#### Exercise material
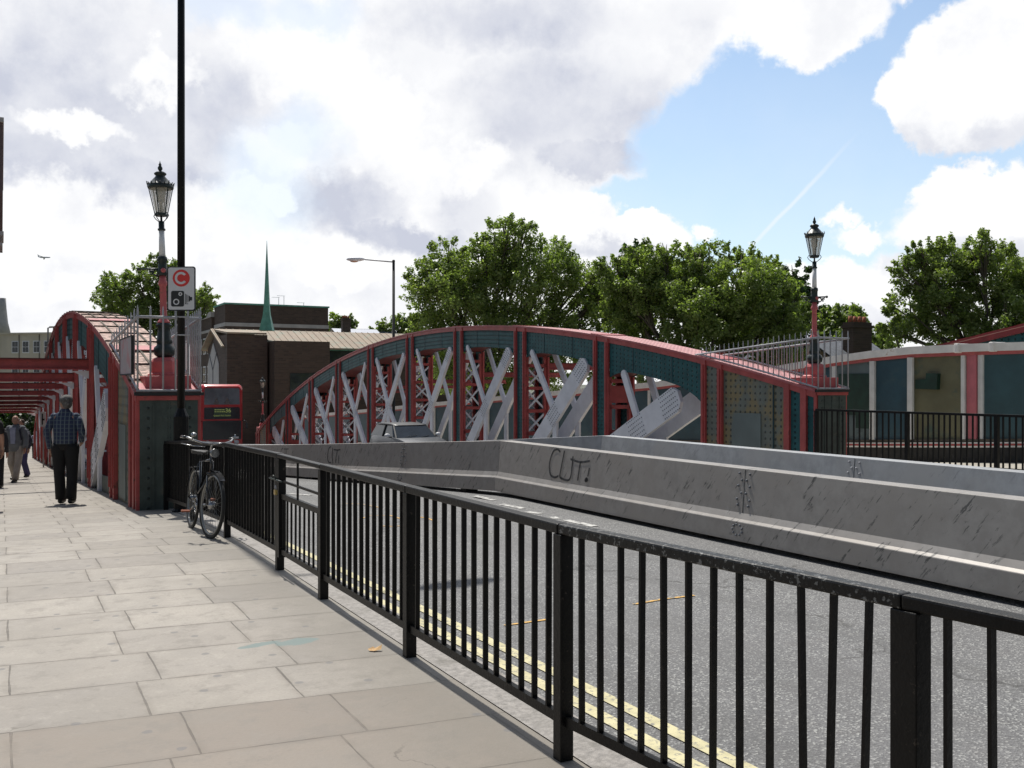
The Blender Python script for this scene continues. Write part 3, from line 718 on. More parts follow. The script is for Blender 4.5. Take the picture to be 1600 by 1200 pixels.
# ------------------------------------------------------------------ street lamps on the girder ends
M['lred'] = pmat('bright_lamp_red', (.50, .11, .11), .5, var=.12, scale=5, dirt=(.3, .1, .08), dthr=(.6, .75), dscale=9)
def make_lamp(label, loc, tilt=0.0, oneside=False):
    root = thing('street_lamp', label, 'street lamp', loc, TH, 'Victorian lamps on the girder ends')
    mb = MB(); mb.box(-.38, .38, -.38, .38, -.06, .27, 0); mb.build('base', M['lred'], root, .01)
    mb = MB(); mb.lathe([(.30, .27), (.30, .30), (.25, .33), (.235, .52), (.20, .58), (.15, .60)], 8, ph=R(22.5), sm=False)
    mb.build('pedestal', M['lred'], root)
    mb = MB(); mb.lathe([(.12, .60), (.17, .64), (.19, .72), (.17, .78), (.13, .81), (.125, .84), (.14, .86), (.125, .92), (.11, 1.05), (.105, 1.12), (.13, 1.15), (.14, 1.17), (.10, 1.21)], 14)
    mb.build('vase', M['darkmetal'], root)
    mb = MB(); mb.lathe([(.115, 1.205), (.10, 1.235), (.065, 1.28), (.058, 1.35), (.055, 1.85), (.078, 1.88), (.082, 1.92), (.06, 1.96), (.058, 2.04)], 14)
    mb.build('lower_column', M['lred'], root)
    mb = MB(); mb.lathe([(.085, 2.04), (.09, 2.10), (.075, 2.22), (.075, 2.30), (.085, 2.31), (.085, 2.36), (.072, 2.38)], 12)
    mb.ball((0, -.07, 2.13), .045, 1, 8); mb.build('collar', [M['darkmetal'], M['lred']], root)
    # ladder arm with scrolls
    mb = MB()
    for sg in ((-1,) if oneside else (-1, 1)):
        d = Vector((math.cos(-TH), math.sin(-TH), 0))*sg
        L = .42 if oneside else .28
        mb.tube([Vector((0, 0, 2.16)), d*L+Vector((0, 0, 2.17))], .019, 6); mb.ball(d*(L+.01)+Vector((0, 0, 2.17)), .032, 0, 6)
        for c, r in ((.12, .045), (.20, .03)):
            mb.tube([d*(c+r*math.cos(a*.6))+Vector((0, 0, 2.10+r*math.sin(a*.6))) for a in range(10)], .015, 5)
        mb.tube([d*.06+Vector((0, 0, 2.03)), d*.13+Vector((0, 0, 2.05)), d*.24+Vector((0, 0, 2.15))], .012, 5)
    mb.build('ladder_arm', M['darkmetal'], root)
    mb = MB(); mb.lathe([(.056, 2.38), (.048, 2.84)], 12); mb.build('upper_column', M['white'], root)
    mb = MB(); mb.lathe([(.065, 2.84), (.068, 2.87), (.05, 2.88), (.05, 3.0), (.02, 3.01), (.018, 3.10)], 12)
    for k in range(4):
        a = k*math.pi/2+.78; d = Vector((math.cos(a), math.sin(a), 0))
        mb.tube([d*.045+Vector((0, 0, 2.99)), d*.12+Vector((0, 0, 3.05)), d*.155+Vector((0, 0, 3.10)), d*.13+Vector((0, 0, 3.15)), d*.09+Vector((0, 0, 3.145))], .008, 5)
    mb.build('neck', M['darkmetal'], root)
    lan = MB()
    n = 6; zb, zt, rb, rt = 3.12, 3.60, .105, .205
    lan.lathe([(.10, 3.09), (.115, 3.11), (.115, 3.14), (.10, 3.145)], n, sm=False)
    for k in range(n):
        a = 2*math.pi*k/n; d = Vector((math.cos(a), math.sin(a), 0))
        lan.bar(d*rb+Vector((0, 0, zb)), d*rt+Vector((0, 0, zt)), .015, .015)
    lan.lathe([(.215, 3.575), (.225, 3.60), (.225, 3.64), (.20, 3.655), (.13, 3.74), (.085, 3.79), (.08, 3.81), (.105, 3.83), (.105, 3.85), (.07, 3.875), (.03, 3.89)], n*2, sm=True)
    for k in range(n*3):
        a = 2*math.pi*k/(n*3); d = Vector((math.cos(a), math.sin(a), 0)); lan.tube([d*.215+Vector((0, 0, 3.635)), d*.235+Vector((0, 0, 3.68 if k % 3 else 3.70))], [.014, .006], 4)
    lo = lan.build('lantern', M['darkmetal'], root)
    mb = MB(); mb.lathe([(.014, 3.885), (.04, 3.92), (.042, 3.95), (.02, 3.985), (.028, 4.0), (.012, 4.03), (.003, 4.07)], 10); mb.build('finial', M['darkmetal'], lo)
    mb = MB(); mb.lathe([(rb-.012, zb+.01), (rt-.016, zt-.01)], n, sm=False); mb.build('glass', M['lampglass'], lo)
    mb = MB(); mb.lathe([(.03, 3.16), (.03, 3.33), (.07, 3.35), (.07, 3.46), (.10, 3.5), (.03, 3.56)], 10); mb.build('burner', M['white'], lo)
    root.rotation_euler = (0, tilt, TH); k_ = .885 if oneside else .95; root.scale = (k_, k_, k_)
    return root
make_lamp('grey and pink lamp standing on the near end of the right girder inside spiked railings', W(S0+.5, 16.07, 1.53))
make_lamp('tall lamp with a red foot on the left girder end, next to the black column', W(S0+.55, 2.27, 1.53), R(-1.3), True)
make_lamp('small distant lamp in front of the brick church wall at the far girder end', W(67.2, 16.06, top(51.6)+.0))
make_lamp('distant lamp at the far end of the left girder, beyond the red beams', W(67.2, 2.24, top(51.6)+.0))

# ------------------------------------------------------------------ red cross beams over the footways
def bracket(mb, x0, sg, z):
    pts = [(x0, z-.02), (x0, z-.20), (x0+sg*.08, z-.19), (x0+sg*.2, z-.12), (x0+sg*.32, z-.06), (x0+sg*.5, z-.03)]
    ar = sum(pts[k][0]*pts[(k+1) % len(pts)][1]-pts[(k+1) % len(pts)][0]*pts[k][1] for k in range(len(pts)))
    mb.prism(pts if ar > 0 else pts[::-1], -.02, .02, 0, 'y')
ordn = ['nearest', 'second', 'third', 'fourth', 'fifth', 'sixth', 'seventh', 'eighth', 'ninth']
def footway_beam(i, s, ta, tb, z, where, brk):
    hb = (.23, .22, .17, .15, .13, .12, .11, .11, .11)[i]
    root = thing('footway_beam', '%s red riveted cross beam over the %s footway, counted from the camera' % (ordn[i], where), 'beam', W(s, ta, z), TH, 'red cross beams over the %s footway' % where)
    L = tb-ta; sg = 1 if L > 0 else -1
    mb = MB()
    mb.box(min(0, L), max(0, L), -.10, .10, -.03, 0, 1); mb.box(min(0, L), max(0, L), -.012, .012, -hb, -.03, 0); mb.box(min(0, L), max(0, L), -.10, .10, -hb-.025, -hb, 0)
    n = int(abs(L)/.14)
    for k in range(n):
        x = sg*(.07+k*.14)
        for z2 in (-.07, -hb+.05): mb.box(x-.014, x+.014, -.022, -.012, z2-.014, z2+.014, 0)
    mb.build('joist', [M['red'], M['darkred']], root)
    if brk:
        mb = MB(); bracket(mb, 0, sg, -hb-.025); mb.build('bracket', M['grey'], root)
for i, y in enumerate(PY[1:]):
    s = S0+y; footway_beam(i, s, 1.84-.06, -4.0, pav(s)+2.92, 'left', True)
for i, y in enumerate(PY[1:]):
    s = S0+y; footway_beam(i, s, 16.72, 20.3, pav(s)+3.35, 'right', False)
# outer girder of the left footway (carries the beams)
mb = MB()
for k in range(14):
    a, b = 15.3+k*4, 19.3+k*4
    mb.bar((-4.1, a, pav(a)+1.45), (-4.1, b, pav(b)+1.45), .2, 2.9, 0); mb.bar((-4.1, a, pav(a)+2.95), (-4.1, b, pav(b)+2.95), .5, .06, 1)
    mb.box(-4.02, -3.94, a-.09, a+.09, pav(a), pav(a)+2.9, 1)
o = mb.build('parapet_girder', [M['teal_plain'], M['red']]); o.rotation_euler = BR; setp(o, 'plain outer girder carrying the left ends of the red footway beams', 'parapet')

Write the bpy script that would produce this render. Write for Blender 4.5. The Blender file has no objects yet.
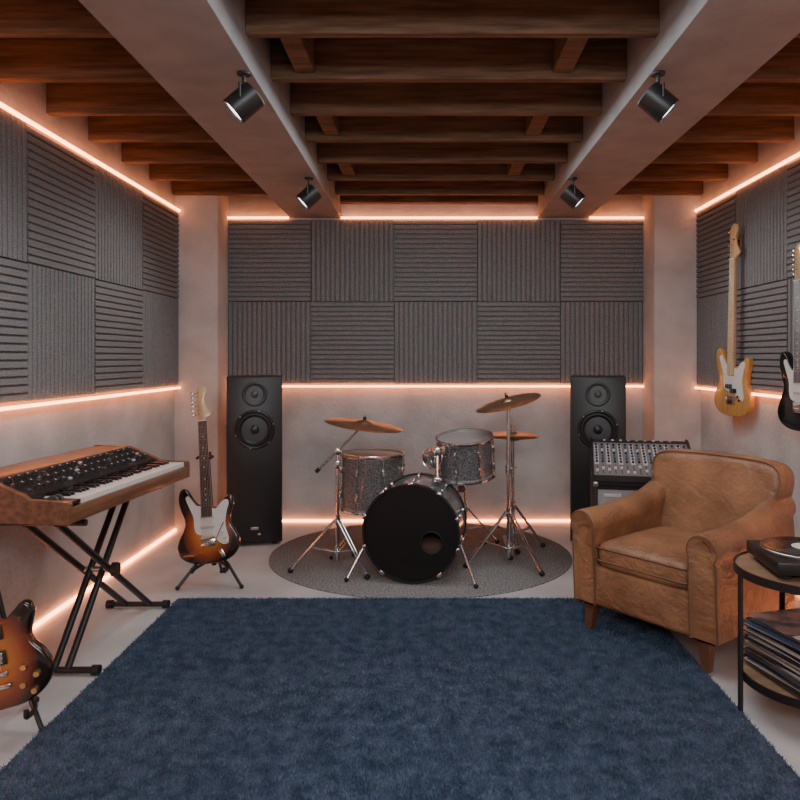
import bpy, bmesh, math, random
import numpy as np
from mathutils import Vector, Matrix, Euler
random.seed(3); rng=np.random.default_rng(5)
scene=bpy.context.scene
V=Vector
R=math.radians

# ---------------------------------------------------------------- materials
def M(name,col,rough=.5,metal=0,col2=None,scale=8,stretch=(1,1,1),lo=.35,hi=.65,bump=0,bscale=60,bstretch=None,emit=None,es=0,coat=0,detail=5,sheen=0,spec=.5,bump2=0,b2scale=8):
    m=bpy.data.materials.new(name); m.use_nodes=True
    nt=m.node_tree; bs=nt.nodes['Principled BSDF']
    bs.inputs['Base Color'].default_value=(*col,1); bs.inputs['Roughness'].default_value=rough
    bs.inputs['Metallic'].default_value=metal; bs.inputs['Coat Weight'].default_value=coat
    bs.inputs['Sheen Weight'].default_value=sheen; bs.inputs['Specular IOR Level'].default_value=spec
    tc=nt.nodes.new('ShaderNodeTexCoord')
    def noise(sc,st,det):
        mp=nt.nodes.new('ShaderNodeMapping'); mp.inputs['Scale'].default_value=st
        nt.links.new(tc.outputs['Object'],mp.inputs['Vector'])
        n=nt.nodes.new('ShaderNodeTexNoise'); n.inputs['Scale'].default_value=sc; n.inputs['Detail'].default_value=det
        nt.links.new(mp.outputs[0],n.inputs['Vector']); return n
    if col2 is not None:
        n=noise(scale,stretch,detail)
        r=nt.nodes.new('ShaderNodeValToRGB'); r.color_ramp.elements[0].position=lo; r.color_ramp.elements[1].position=hi
        r.color_ramp.elements[0].color=(*col,1); r.color_ramp.elements[1].color=(*col2,1)
        nt.links.new(n.outputs[0],r.inputs[0]); nt.links.new(r.outputs[0],bs.inputs['Base Color'])
    if bump:
        n=noise(bscale,bstretch or (1,1,1),4)
        b=nt.nodes.new('ShaderNodeBump'); b.inputs['Strength'].default_value=bump; b.inputs['Distance'].default_value=.01
        nt.links.new(n.outputs[0],b.inputs['Height']); nt.links.new(b.outputs[0],bs.inputs['Normal'])
        if bump2:
            n2=noise(b2scale,(1,1,1),3); n2.inputs['Distortion'].default_value=1.2
            b2=nt.nodes.new('ShaderNodeBump'); b2.inputs['Strength'].default_value=bump2; b2.inputs['Distance'].default_value=.03
            nt.links.new(n2.outputs[0],b2.inputs['Height']); nt.links.new(b2.outputs[0],b.inputs['Normal'])
    if emit:
        bs.inputs['Emission Color'].default_value=(*emit,1); bs.inputs['Emission Strength'].default_value=es
    return m

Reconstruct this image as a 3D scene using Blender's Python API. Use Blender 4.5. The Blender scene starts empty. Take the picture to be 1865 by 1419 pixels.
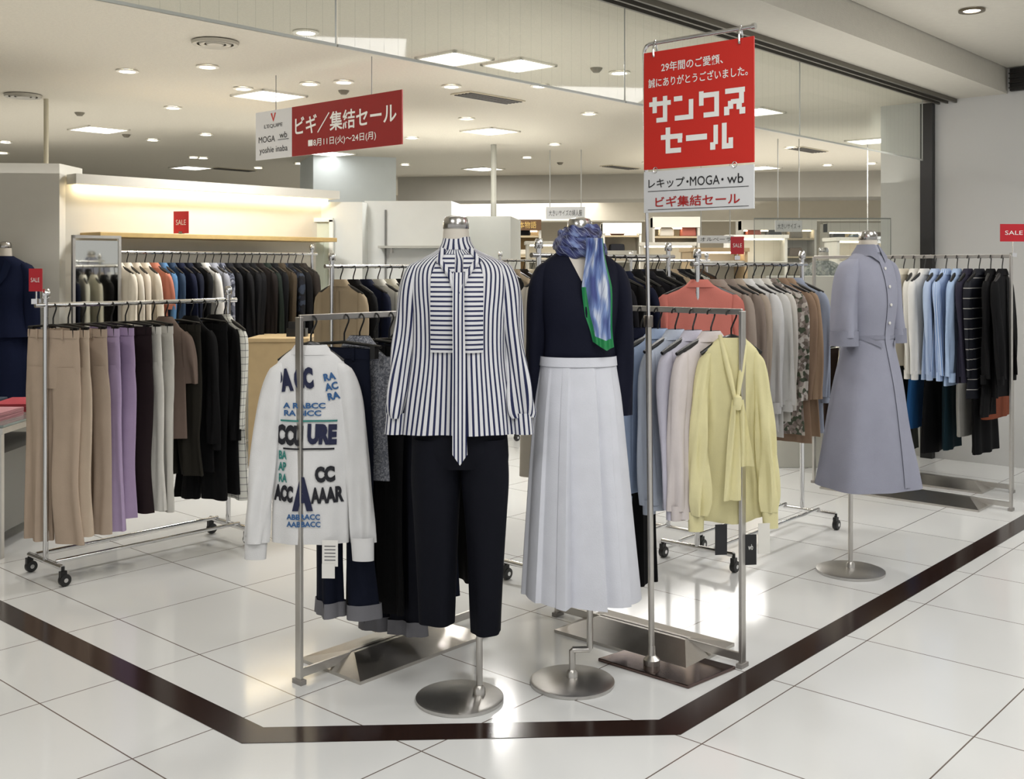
########
» Work required: Give again, exactly as written above, every line from the one holding "Write the bpy" to the one holding "R=math.radians", with both ends kept and the pictures left out.

» Right answer:
Write the bpy script that would produce this render. Write for Blender 4.5. The Blender file has no objects yet.
import bpy, bmesh, math, random
import numpy as np
from mathutils import Vector, Matrix, Euler
random.seed(3); rng=np.random.default_rng(5)
scene=bpy.context.scene
V=Vector
R=math.radians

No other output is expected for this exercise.